Reuters: Obama set to unveil plan on global food security
The Obama administration will unveil its long-awaited global food security plan during the next few days with the United States expected to focus on helping farmers in poor countries feed themselves through better productivity, research and infrastructure. According to Reuters, instead of counting on food donations, “they want to focus on helping small farmers feed themselves and neighbors through research such as creating seeds better suited to local conditions, boosting production and infrastructure to get crops to market.” The issue will take center stage when Secretary of State Hillary Clinton and UN Secretary-General Ban Ki-moon discuss food security on Saturday in New York.
The New York Times: All Together Now (Op-Ed, Gordon Brown)
In an editorial for the New York Times, U.K. Prime Minister Gordon Brown emphasized that “the next six months will test international cooperation more severely than at any time since 1945.” In addition to a commitment to tackling climate change and stabilizing the international banking system, Brown said that he will be “calling on every country in the developed world to help poorer nations trade their way out of recession and deliver essential health care to the most vulnerable,” and asked that leaders make good on our pledges to achieve the Millennium Development Goals.
The Washington Post: A Bold New Strategy for Smart Aid
Secretary of State, Hillary Clinton is slated to discuss new global aid strategies at the Clinton Global Initiative conference this week.
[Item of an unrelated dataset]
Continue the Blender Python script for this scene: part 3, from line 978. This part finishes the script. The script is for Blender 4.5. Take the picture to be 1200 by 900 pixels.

In an article by Matthew Bishop, New York bureau chief for The Economist magazine, Clinton has said that “the State Department is going to forge new partnerships with philanthropists to achieve America’s foreign policy goals.” Says Bishop, “The CGI is not about the old government-to-government aid model. Its members aim to deliver smart aid, based on partnerships between business, philanthropists, and social entrepreneurs. Mrs. Clinton’s speech is the perfect opportunity to show that government is ready to work with the CGI crowd to rethink how it does aid.”
The Washington Post: For G-20 Summit, Old Issues Give Way to New
The leaders of the world’s 20 largest economies are set to discuss whether it is time to wind down stimulus efforts and talk about what can be done to prevent a repeat of the crisis. Since the last meeting in April, countries have begun to see results from their efforts to cut key interest rates and pump hundreds of billions of dollars into their economies to jump-start growth. According to Treasury Secretary Timothy F. Geithner, “We’re doing something that hasn’t been done before. At the earliest stage of a recovery, we are working to get the world to embrace a framework to help prevent the next damaging bubble.”
The Associated Press: US praised for helping countries escape poverty
The presidents of Tanzania and Burkina Faso and the prime minister of Albania thanked the U.S. government and American taxpayers at the United Nations for helping with economic development, saying that U.S. aid is having a major impact on the development of their countries. According to the Associated Press, “The three countries are among 38 nations in Africa, Asia, Europe and Central America that are receiving grants totaling over $7.3 billion from the Millennium Challenge Corporation, an independent agency created by Congress in 2004 to help fight against global poverty.
The Los Angeles Times – The G-20’s new world (Op-Ed, Luiz Inácio Lula da Silva)
Brazilian President, Luiz da Silva warns that while global leaders were able to avert economic disaster, “now is no time to go back to business as usual.” In an editorial for the L.A. Times, Da Silva writes that because of measures adopted at the G-20 summit in London in April, the worst threat to the global economy in decades was contained. However, “We want the kind of governance that makes our interdependence an inducement for self-interested solidarity instead of a pretext for the strong to always come out ahead,” said da Silva. “The G-20 offers an extraordinary chance for us to prove that this is no rose-tinted daydream.”
The Guardian: UN climate summit: Leaders take small steps towards action on climate change
According to journalist, Suzanne Goldenberg, an outpouring of new pledges of action was precisely what UN chief Ban Ki-Moon intended when he called the summit on Climate Change this week. Frustrated by the pace of talks for a treaty to stop global warming, Ki-Moon emphasized in his opening session that “The world’s glaciers are now melting faster than human progress to protect them – or us.” A number of countries, including China, Japan and France and America committed themselves to finding a solution.